**What to work on:** Each record that follows should be repeated exactly, minus any images.

**Input rows:**
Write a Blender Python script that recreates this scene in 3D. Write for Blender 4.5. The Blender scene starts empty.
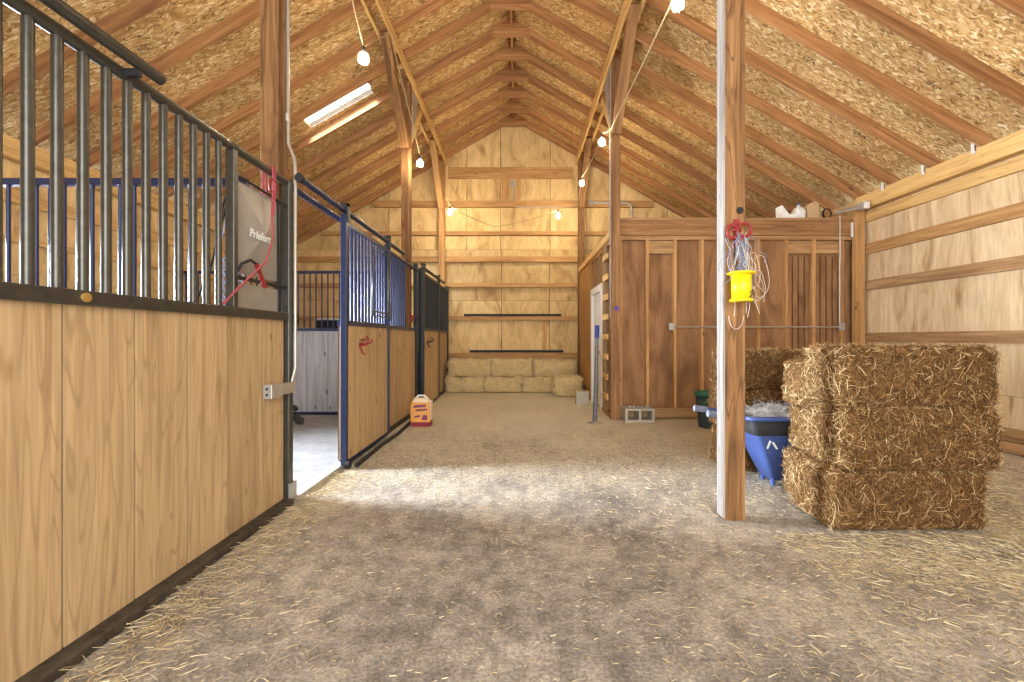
import bpy, math, random
import numpy as np
from mathutils import Vector, noise as mnoise

scene = bpy.context.scene
COL = scene.collection
random.seed(7)
RNG = np.random.default_rng(11)

# ------------------------------------------------------------------ camera
F_PX = 435.0
cam_data = bpy.data.cameras.new('camera')
cam = bpy.data.objects.new('camera', cam_data)
COL.objects.link(cam)
cam.location = (0, 0, 1.25)
cam.rotation_euler = (math.radians(90), 0, 0)
cam_data.sensor_width = 36.0
cam_data.lens = F_PX / 1024 * 36.0
cam_data.shift_x = -8 / 1024
cam_data.shift_y = -3 / 1024
cam_data.clip_start = 0.05
scene.camera = cam

# ------------------------------------------------------------------ view, world, daylight
scene.view_settings.view_transform = 'Standard'
scene.view_settings.look = 'None'
scene.view_settings.gamma = 1.0
scene.view_settings.use_curve_mapping = False
scene.view_settings.exposure = 0.08

world = bpy.data.worlds.new('sky')
scene.world = world
world.use_nodes = True
bg = world.node_tree.nodes['Background']
bg.inputs['Color'].default_value = (0.80, 0.90, 1.0, 1)
bg.inputs['Strength'].default_value = 3.0


def area(name, loc, target, sx, sy, energy, color, spread=180):
    d = bpy.data.lights.new(name, 'AREA')
    d.shape = 'RECTANGLE'
    d.size, d.size_y, d.energy, d.color = sx, sy, energy, color
    d.spread = math.radians(spread)
    o = bpy.data.objects.new(name, d)
    COL.objects.link(o)
    o.location = loc
    o.rotation_euler = (Vector(target) - Vector(loc)).to_track_quat('-Z', 'Y').to_euler()
    return o


area('daylight_barn_door', (0.3, -3.0, 2.3), (0.3, 4.0, 2.0), 5.6, 4.0, 490, (1.0, 0.985, 0.965))
area('daylight_stall_door', (-5.75, 4.02, 1.3), (1.0, 3.4, 0.75), 1.15, 1.8, 420, (0.78, 0.87, 1.0), 80)
area('daylight_near_stall_door', (-5.75, 0.9, 1.3), (0.0, 1.0, 1.2), 1.3, 1.9, 60, (0.74, 0.85, 1.0))

BULB_EMIT = 680.0
area('daylight_skylight', (-3.0, 5.2, 6.75), (-2.98, 7.36, 4.97), 1.1, 0.8, 2200, (0.86, 0.93, 1.0))

# ------------------------------------------------------------------ constants of the barn (metres)
XC = -0.15                 # ridge line
APEX, PITCH, RV = 6.53, 0.575, 0.165
XL, XR = -5.55, 5.32       # plywood faces of the side walls
YB = 10.62                 # plywood face of the back wall
YF = -2.9                  # front wall
XS = -1.76                 # stall fronts
XD = -1.68                 # sliding stall doors
RAFTER_Y = [6.8 + 0.62 * k for k in range(-15, 7)]


def zb(x):
    return APEX - PITCH * abs(x - XC)


# ------------------------------------------------------------------ materials
def srgb(r, g, b):
    def f(c):
        c /= 255.0
        return c / 12.92 if c <= 0.04045 else ((c + 0.055) / 1.055) ** 2.4
    return (f(r), f(g), f(b), 1.0)


class NT:
    def __init__(self, name):
        self.m = bpy.data.materials.new(name)
        self.m.use_nodes = True
        self.t = self.m.node_tree
        self.n = self.t.nodes
        self.b = self.n['Principled BSDF']
        self.out = self.n['Material Output']

    def add(self, kind, **kw):
        n = self.n.new(kind)
        for k, v in kw.items():
            setattr(n, k, v)
        return n

    def link(self, a, b):
        self.t.links.new(a, b)

    def val(self, sock, v):
        if hasattr(v, 'links') or hasattr(v, 'is_output'):
            self.link(v, sock)
        else:
            sock.default_value = v

    def math(self, op, a, b=0.0, c=None, clamp=False):
        n = self.add('ShaderNodeMath', operation=op, use_clamp=clamp)
        self.val(n.inputs[0], a)
        self.val(n.inputs[1], b)
        if c is not None:
            self.val(n.inputs[2], c)
        return n.outputs[0]

    def maprange(self, v, a, b, c=0.0, d=1.0):
        n = self.add('ShaderNodeMapRange', interpolation_type='SMOOTHSTEP')
        self.val(n.inputs[0], v)
        for i, x in enumerate((a, b, c, d)):
            n.inputs[i + 1].default_value = x
        return n.outputs[0]

    def coords(self, offset=True):
        tc = self.add('ShaderNodeTexCoord')
        v = tc.outputs['Object']
        if offset:
            oi = self.add('ShaderNodeObjectInfo')
            at = self.add('ShaderNodeAttribute', attribute_name='tone')
            s = self.math('ADD', self.math('MULTIPLY', oi.outputs['Random'], 31.7), self.math('MULTIPLY', at.outputs['Fac'], 57.3))
            va = self.add('ShaderNodeVectorMath', operation='ADD')
            self.link(v, va.inputs[0])
            self.link(s, va.inputs[1])
            v = va.outputs[0]
        return v

    def tone(self):
        return self.add('ShaderNodeAttribute', attribute_name='tone').outputs['Fac']

    def mapping(self, v, scale=(1, 1, 1), rot=(0, 0, 0)):
        mp = self.add('ShaderNodeMapping')
        self.link(v, mp.inputs['Vector'])
        mp.inputs['Scale'].default_value = scale
        mp.inputs['Rotation'].default_value = rot
        return mp.outputs[0]

    def noise(self, v, scale=1.0, detail=4.0, rough=0.55, dist=0.0):
        n = self.add('ShaderNodeTexNoise')
        self.link(v, n.inputs['Vector'])
        n.inputs['Scale'].default_value = scale
        n.inputs['Detail'].default_value = detail
        n.inputs['Roughness'].default_value = rough
        n.inputs['Distortion'].default_value = dist
        return n.outputs['Fac']

    def voronoi(self, v, scale=1.0, feature='F1'):
        n = self.add('ShaderNodeTexVoronoi', feature=feature)
        self.link(v, n.inputs['Vector'])
        n.inputs['Scale'].default_value = scale
        return n

    def ramp(self, fac, stops):
        n = self.add('ShaderNodeValToRGB')
        e = n.color_ramp.elements
        while len(e) < len(stops):
            e.new(0.5)
        for i, (p, c) in enumerate(stops):
            e[i].position, e[i].color = p, c
        self.link(fac, n.inputs[0])
        return n.outputs[0]

    def mix(self, fac, a, b, blend='MIX'):
        n = self.add('ShaderNodeMix', data_type='RGBA', blend_type=blend)
        self.val(n.inputs[0], fac)
        self.val(n.inputs[6], a)
        self.val(n.inputs[7], b)
        return n.outputs[2]

    def bright(self, col, fac):
        n = self.add('ShaderNodeVectorMath', operation='SCALE')
        self.link(col, n.inputs[0])
        self.val(n.inputs['Scale'], fac)
        return n.outputs[0]

    def bump(self, h, strength=0.3, dist=0.01):
        n = self.add('ShaderNodeBump')
        self.link(h, n.inputs['Height'])
        n.inputs['Strength'].default_value = strength
        n.inputs['Distance'].default_value = dist
        self.link(n.outputs[0], self.b.inputs['Normal'])

    def done(self, col=None, rough=0.6, metal=0.0, spec=0.4):
        if col is not None:
            self.val(self.b.inputs['Base Color'], col)
        self.val(self.b.inputs['Roughness'], rough)
        self.b.inputs['Metallic'].default_value = metal
        self.b.inputs['Specular IOR Level'].default_value = spec
        return self.m


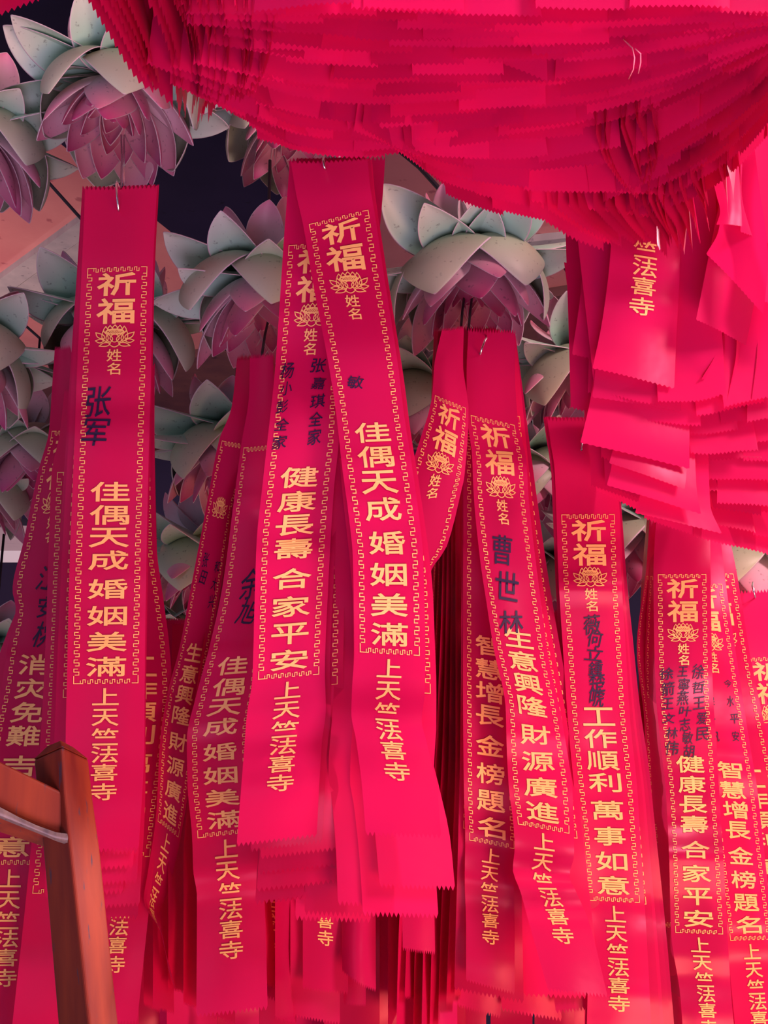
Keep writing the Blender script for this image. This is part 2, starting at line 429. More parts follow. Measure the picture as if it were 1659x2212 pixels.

**Full answer:**
Write a Blender Python script that recreates this scene in 3D. Write for Blender 4.5. The Blender scene starts empty.
import bpy, math, random
import numpy as np
from mathutils import Vector, noise as mnoise

scene = bpy.context.scene
COL = scene.collection
random.seed(7)
RNG = np.random.default_rng(11)

# ------------------------------------------------------------------ camera
F_PX = 435.0
cam_data = bpy.data.cameras.new('camera')
cam = bpy.data.objects.new('camera', cam_data)
COL.objects.link(cam)
cam.location = (0, 0, 1.25)
cam.rotation_euler = (math.radians(90), 0, 0)
cam_data.sensor_width = 36.0
cam_data.lens = F_PX / 1024 * 36.0
cam_data.shift_x = -8 / 1024
cam_data.shift_y = -3 / 1024
cam_data.clip_start = 0.05
scene.camera = cam

# ------------------------------------------------------------------ view, world, daylight
scene.view_settings.view_transform = 'Standard'
scene.view_settings.look = 'None'
scene.view_settings.gamma = 1.0
scene.view_settings.use_curve_mapping = False
scene.view_settings.exposure = 0.08

world = bpy.data.worlds.new('sky')
scene.world = world
world.use_nodes = True
bg = world.node_tree.nodes['Background']
bg.inputs['Color'].default_value = (0.80, 0.90, 1.0, 1)
bg.inputs['Strength'].default_value = 3.0


def area(name, loc, target, sx, sy, energy, color, spread=180):
    d = bpy.data.lights.new(name, 'AREA')
    d.shape = 'RECTANGLE'
    d.size, d.size_y, d.energy, d.color = sx, sy, energy, color
    d.spread = math.radians(spread)
    o = bpy.data.objects.new(name, d)
    COL.objects.link(o)
    o.location = loc
    o.rotation_euler = (Vector(target) - Vector(loc)).to_track_quat('-Z', 'Y').to_euler()
    return o


area('daylight_barn_door', (0.3, -3.0, 2.3), (0.3, 4.0, 2.0), 5.6, 4.0, 490, (1.0, 0.985, 0.965))
area('daylight_stall_door', (-5.75, 4.02, 1.3), (1.0, 3.4, 0.75), 1.15, 1.8, 420, (0.78, 0.87, 1.0), 80)
area('daylight_near_stall_door', (-5.75, 0.9, 1.3), (0.0, 1.0, 1.2), 1.3, 1.9, 60, (0.74, 0.85, 1.0))

BULB_EMIT = 680.0
area('daylight_skylight', (-3.0, 5.2, 6.75), (-2.98, 7.36, 4.97), 1.1, 0.8, 2200, (0.86, 0.93, 1.0))

# ------------------------------------------------------------------ constants of the barn (metres)
XC = -0.15                 # ridge line
APEX, PITCH, RV = 6.53, 0.575, 0.165
XL, XR = -5.55, 5.32       # plywood faces of the side walls
YB = 10.62                 # plywood face of the back wall
YF = -2.9                  # front wall
XS = -1.76                 # stall fronts
XD = -1.68                 # sliding stall doors
RAFTER_Y = [6.8 + 0.62 * k for k in range(-15, 7)]


def zb(x):
    return APEX - PITCH * abs(x - XC)


# ------------------------------------------------------------------ materials
def srgb(r, g, b):
    def f(c):
        c /= 255.0
        return c / 12.92 if c <= 0.04045 else ((c + 0.055) / 1.055) ** 2.4
    return (f(r), f(g), f(b), 1.0)


class NT:
    def __init__(self, name):
        self.m = bpy.data.materials.new(name)
        self.m.use_nodes = True
        self.t = self.m.node_tree
        self.n = self.t.nodes
        self.b = self.n['Principled BSDF']
        self.out = self.n['Material Output']

    def add(self, kind, **kw):
        n = self.n.new(kind)
        for k, v in kw.items():
            setattr(n, k, v)
        return n

    def link(self, a, b):
        self.t.links.new(a, b)

    def val(self, sock, v):
        if hasattr(v, 'links') or hasattr(v, 'is_output'):
            self.link(v, sock)
        else:
            sock.default_value = v

    def math(self, op, a, b=0.0, c=None, clamp=False):
        n = self.add('ShaderNodeMath', operation=op, use_clamp=clamp)
        self.val(n.inputs[0], a)
        self.val(n.inputs[1], b)
        if c is not None:
            self.val(n.inputs[2], c)
        return n.outputs[0]

    def maprange(self, v, a, b, c=0.0, d=1.0):
        n = self.add('ShaderNodeMapRange', interpolation_type='SMOOTHSTEP')
        self.val(n.inputs[0], v)
        for i, x in enumerate((a, b, c, d)):
            n.inputs[i + 1].default_value = x
        return n.outputs[0]

    def coords(self, offset=True):
        tc = self.add('ShaderNodeTexCoord')
        v = tc.outputs['Object']
        if offset:
            oi = self.add('ShaderNodeObjectInfo')
            at = self.add('ShaderNodeAttribute', attribute_name='tone')
            s = self.math('ADD', self.math('MULTIPLY', oi.outputs['Random'], 31.7), self.math('MULTIPLY', at.outputs['Fac'], 57.3))
            va = self.add('ShaderNodeVectorMath', operation='ADD')
            self.link(v, va.inputs[0])
            self.link(s, va.inputs[1])
            v = va.outputs[0]
        return v

    def tone(self):
        return self.add('ShaderNodeAttribute', attribute_name='tone').outputs['Fac']

    def mapping(self, v, scale=(1, 1, 1), rot=(0, 0, 0)):
        mp = self.add('ShaderNodeMapping')
        self.link(v, mp.inputs['Vector'])
        mp.inputs['Scale'].default_value = scale
        mp.inputs['Rotation'].default_value = rot
        return mp.outputs[0]

    def noise(self, v, scale=1.0, detail=4.0, rough=0.55, dist=0.0):
        n = self.add('ShaderNodeTexNoise')
        self.link(v, n.inputs['Vector'])
        n.inputs['Scale'].default_value = scale
        n.inputs['Detail'].default_value = detail
        n.inputs['Roughness'].default_value = rough
        n.inputs['Distortion'].default_value = dist
        return n.outputs['Fac']

    def voronoi(self, v, scale=1.0, feature='F1'):
        n = self.add('ShaderNodeTexVoronoi', feature=feature)
        self.link(v, n.inputs['Vector'])
        n.inputs['Scale'].default_value = scale
        return n

    def ramp(self, fac, stops):
        n = self.add('ShaderNodeValToRGB')
        e = n.color_ramp.elements
        while len(e) < len(stops):
            e.new(0.5)
        for i, (p, c) in enumerate(stops):
            e[i].position, e[i].color = p, c
        self.link(fac, n.inputs[0])
        return n.outputs[0]

    def mix(self, fac, a, b, blend='MIX'):
        n = self.add('ShaderNodeMix', data_type='RGBA', blend_type=blend)
        self.val(n.inputs[0], fac)
        self.val(n.inputs[6], a)
        self.val(n.inputs[7], b)
        return n.outputs[2]

    def bright(self, col, fac):
        n = self.add('ShaderNodeVectorMath', operation='SCALE')
        self.link(col, n.inputs[0])
        self.val(n.inputs['Scale'], fac)
        return n.outputs[0]

    def bump(self, h, strength=0.3, dist=0.01):
        n = self.add('ShaderNodeBump')
        self.link(h, n.inputs['Height'])
        n.inputs['Strength'].default_value = strength
        n.inputs['Distance'].default_value = dist
        self.link(n.outputs[0], self.b.inputs['Normal'])

    def done(self, col=None, rough=0.6, metal=0.0, spec=0.4):
        if col is not None:
            self.val(self.b.inputs['Base Color'], col)
        self.val(self.b.inputs['Roughness'], rough)
        self.b.inputs['Metallic'].default_value = metal
        self.b.inputs['Specular IOR Level'].default_value = spec
        return self.m


Keep writing the Blender script for this image. This is part 2, starting at line 429. More parts follow. Measure the picture as if it were 1659x2212 pixels.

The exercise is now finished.